Hi @Jonathan_Gunnell - if what you have got working so far works for you then go with it. You know your process and the whole idea behind Airtable is to organise your data in a way that works for you.

That said (and appreciate that this might not work for you), based on your second note and looking at the base you have embedded, I would tend to look at this data model in a slightly different way. It seems to me you have 3 key “objects” - projects, clients and payments. If I were building this base for you, I would start with these 3 tables and iterate it from there. You’ve got a table for payment years - I probably wouldn’t do this as I think “year” is an attribute of a “payment” which I can use to group, sort, report on later. You’ve also got “payment type” (payment 1, payment 2) as columns, whereas, again, I would see these as payment attributes that I can report on once set

(Just FYI, I would do it this way because, in reality, there isn’t any difference between payment 1 and payment 2 - both have an amount, are assigned to a project/client and so on. From the point of view of database design, having payments as an object with many payment rows allows me to modify a project in the future to have, say 3 payments.
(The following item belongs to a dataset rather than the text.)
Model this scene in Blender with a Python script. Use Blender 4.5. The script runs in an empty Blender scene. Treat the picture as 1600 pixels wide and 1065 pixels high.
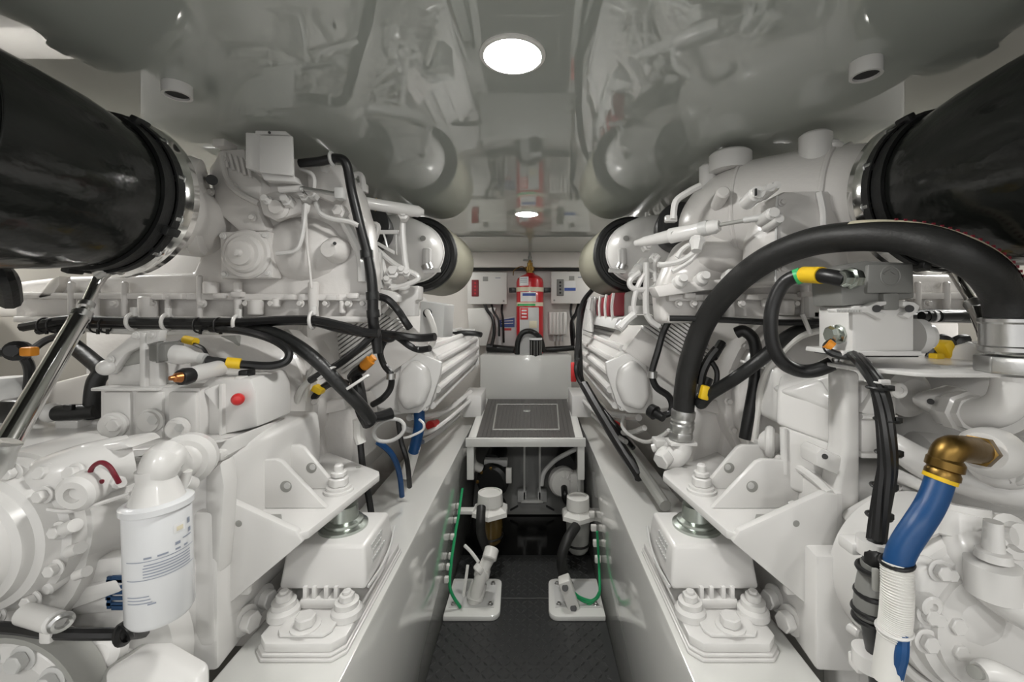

In your model 3 payments would need more columns which then might be more difficult to implement across the whole base, depending upon links, lookups, rollups etc).

I don’t want to criticise your base, because if it works for you that’s great and, of course, I don’t really know exactly (or even roughly) what you process, workflow or requirements are, but just throwing my two pence worth in :slightly_smiling_face:

FWIW here’s a quick mock up of my approach:

JB

The real data is actually much more complicated. Without a table for payment years, how could I report on the data I’m using that table for in the example (total paid vs. outstanding for a given year)? In your example, I wouldn’t be able to group by project. In the real data, I’m already dealing with a lot of projects, each of which reoccurs as new versions and each version has redundant rows (author + reviewer).

Here’s an anonymized version that includes additional fields I need to track to give you a better idea of the scope of the data.

The usage of “term” throughout the data refers to an academic term (e.g., Fall 2019, Spring 2020, Summer 2020…)

Basically, I need to track projects, clients assigned to the projects and their role in the project, payments to clients, staff assigned to the project and their workload, the dates term) the project is being developed and launched. I need to report on payments (paid and projected) to clients by term as well.